Task goal. Omit all pictures. Copy the rest of the material exactly.

--- START ---

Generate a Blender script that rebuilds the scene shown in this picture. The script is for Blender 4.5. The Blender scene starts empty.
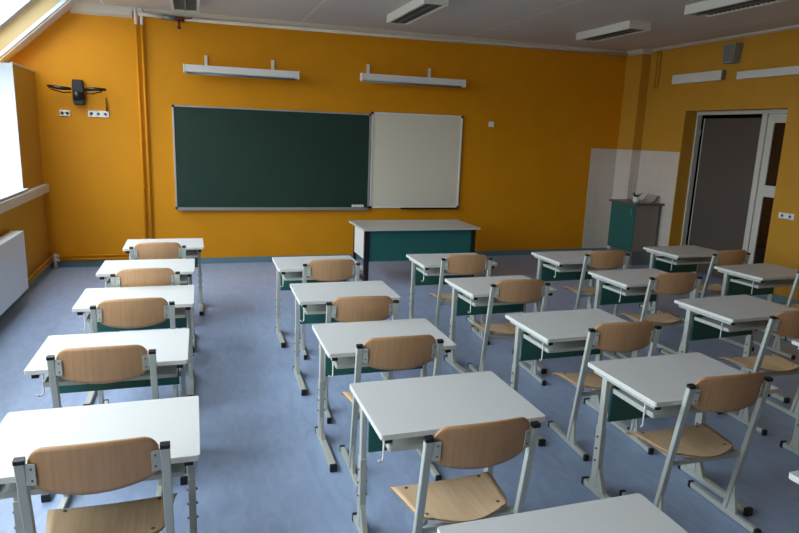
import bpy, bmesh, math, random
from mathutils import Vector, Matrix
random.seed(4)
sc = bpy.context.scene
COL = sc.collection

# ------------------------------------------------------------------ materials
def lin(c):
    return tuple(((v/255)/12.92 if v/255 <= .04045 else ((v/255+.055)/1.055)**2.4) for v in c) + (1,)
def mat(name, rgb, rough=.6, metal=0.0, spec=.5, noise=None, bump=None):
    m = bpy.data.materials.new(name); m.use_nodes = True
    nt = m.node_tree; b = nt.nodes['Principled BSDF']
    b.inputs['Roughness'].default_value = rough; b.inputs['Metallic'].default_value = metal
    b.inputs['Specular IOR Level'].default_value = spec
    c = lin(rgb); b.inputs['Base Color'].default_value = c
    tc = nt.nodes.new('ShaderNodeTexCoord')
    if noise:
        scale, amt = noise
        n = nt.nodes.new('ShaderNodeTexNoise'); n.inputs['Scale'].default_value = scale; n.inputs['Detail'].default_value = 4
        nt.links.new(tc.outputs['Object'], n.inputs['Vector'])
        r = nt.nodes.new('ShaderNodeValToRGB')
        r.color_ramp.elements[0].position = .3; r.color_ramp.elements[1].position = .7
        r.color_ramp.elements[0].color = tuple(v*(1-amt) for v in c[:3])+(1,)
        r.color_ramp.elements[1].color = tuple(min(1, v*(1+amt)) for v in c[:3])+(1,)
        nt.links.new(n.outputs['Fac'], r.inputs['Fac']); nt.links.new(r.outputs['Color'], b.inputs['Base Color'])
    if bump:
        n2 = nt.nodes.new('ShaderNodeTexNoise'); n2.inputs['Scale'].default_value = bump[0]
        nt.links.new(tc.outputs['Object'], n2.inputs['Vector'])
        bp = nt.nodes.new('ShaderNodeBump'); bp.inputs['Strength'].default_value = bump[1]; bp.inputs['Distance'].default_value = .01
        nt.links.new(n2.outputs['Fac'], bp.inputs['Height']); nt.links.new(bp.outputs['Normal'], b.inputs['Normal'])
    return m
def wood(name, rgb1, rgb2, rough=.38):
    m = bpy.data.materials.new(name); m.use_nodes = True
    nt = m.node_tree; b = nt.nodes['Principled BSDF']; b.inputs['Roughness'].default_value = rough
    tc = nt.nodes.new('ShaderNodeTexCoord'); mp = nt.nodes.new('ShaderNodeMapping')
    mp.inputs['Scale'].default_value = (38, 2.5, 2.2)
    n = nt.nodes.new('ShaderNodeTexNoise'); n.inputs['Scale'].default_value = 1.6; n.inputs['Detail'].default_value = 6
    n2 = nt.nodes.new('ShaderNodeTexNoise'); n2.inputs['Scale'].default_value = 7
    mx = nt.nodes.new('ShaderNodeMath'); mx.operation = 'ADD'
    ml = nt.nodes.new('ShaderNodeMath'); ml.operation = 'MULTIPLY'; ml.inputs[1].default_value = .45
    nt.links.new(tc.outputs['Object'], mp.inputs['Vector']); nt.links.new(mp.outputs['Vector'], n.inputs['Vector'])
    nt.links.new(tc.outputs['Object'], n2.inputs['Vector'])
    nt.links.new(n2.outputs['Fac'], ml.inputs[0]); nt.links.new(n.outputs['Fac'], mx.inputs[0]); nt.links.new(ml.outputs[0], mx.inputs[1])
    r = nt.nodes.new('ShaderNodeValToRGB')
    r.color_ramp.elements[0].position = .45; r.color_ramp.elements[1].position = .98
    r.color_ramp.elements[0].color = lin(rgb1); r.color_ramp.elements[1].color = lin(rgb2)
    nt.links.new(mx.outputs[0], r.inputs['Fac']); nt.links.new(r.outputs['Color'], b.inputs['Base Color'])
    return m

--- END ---

Output of the exercise.
Generate a Blender script that rebuilds the scene shown in this picture. The script is for Blender 4.5. The Blender scene starts empty.
import bpy, bmesh, math, random
from mathutils import Vector, Matrix
random.seed(4)
sc = bpy.context.scene
COL = sc.collection

# ------------------------------------------------------------------ materials
def lin(c):
    return tuple(((v/255)/12.92 if v/255 <= .04045 else ((v/255+.055)/1.055)**2.4) for v in c) + (1,)
def mat(name, rgb, rough=.6, metal=0.0, spec=.5, noise=None, bump=None):
    m = bpy.data.materials.new(name); m.use_nodes = True
    nt = m.node_tree; b = nt.nodes['Principled BSDF']
    b.inputs['Roughness'].default_value = rough; b.inputs['Metallic'].default_value = metal
    b.inputs['Specular IOR Level'].default_value = spec
    c = lin(rgb); b.inputs['Base Color'].default_value = c
    tc = nt.nodes.new('ShaderNodeTexCoord')
    if noise:
        scale, amt = noise
        n = nt.nodes.new('ShaderNodeTexNoise'); n.inputs['Scale'].default_value = scale; n.inputs['Detail'].default_value = 4
        nt.links.new(tc.outputs['Object'], n.inputs['Vector'])
        r = nt.nodes.new('ShaderNodeValToRGB')
        r.color_ramp.elements[0].position = .3; r.color_ramp.elements[1].position = .7
        r.color_ramp.elements[0].color = tuple(v*(1-amt) for v in c[:3])+(1,)
        r.color_ramp.elements[1].color = tuple(min(1, v*(1+amt)) for v in c[:3])+(1,)
        nt.links.new(n.outputs['Fac'], r.inputs['Fac']); nt.links.new(r.outputs['Color'], b.inputs['Base Color'])
    if bump:
        n2 = nt.nodes.new('ShaderNodeTexNoise'); n2.inputs['Scale'].default_value = bump[0]
        nt.links.new(tc.outputs['Object'], n2.inputs['Vector'])
        bp = nt.nodes.new('ShaderNodeBump'); bp.inputs['Strength'].default_value = bump[1]; bp.inputs['Distance'].default_value = .01
        nt.links.new(n2.outputs['Fac'], bp.inputs['Height']); nt.links.new(bp.outputs['Normal'], b.inputs['Normal'])
    return m
def wood(name, rgb1, rgb2, rough=.38):
    m = bpy.data.materials.new(name); m.use_nodes = True
    nt = m.node_tree; b = nt.nodes['Principled BSDF']; b.inputs['Roughness'].default_value = rough
    tc = nt.nodes.new('ShaderNodeTexCoord'); mp = nt.nodes.new('ShaderNodeMapping')
    mp.inputs['Scale'].default_value = (38, 2.5, 2.2)
    n = nt.nodes.new('ShaderNodeTexNoise'); n.inputs['Scale'].default_value = 1.6; n.inputs['Detail'].default_value = 6
    n2 = nt.nodes.new('ShaderNodeTexNoise'); n2.inputs['Scale'].default_value = 7
    mx = nt.nodes.new('ShaderNodeMath'); mx.operation = 'ADD'
    ml = nt.nodes.new('ShaderNodeMath'); ml.operation = 'MULTIPLY'; ml.inputs[1].default_value = .45
    nt.links.new(tc.outputs['Object'], mp.inputs['Vector']); nt.links.new(mp.outputs['Vector'], n.inputs['Vector'])
    nt.links.new(tc.outputs['Object'], n2.inputs['Vector'])
    nt.links.new(n2.outputs['Fac'], ml.inputs[0]); nt.links.new(n.outputs['Fac'], mx.inputs[0]); nt.links.new(ml.outputs[0], mx.inputs[1])
    r = nt.nodes.new('ShaderNodeValToRGB')
    r.color_ramp.elements[0].position = .45; r.color_ramp.elements[1].position = .98
    r.color_ramp.elements[0].color = lin(rgb1); r.color_ramp.elements[1].color = lin(rgb2)
    nt.links.new(mx.outputs[0], r.inputs['Fac']); nt.links.new(r.outputs['Color'], b.inputs['Base Color'])
    return m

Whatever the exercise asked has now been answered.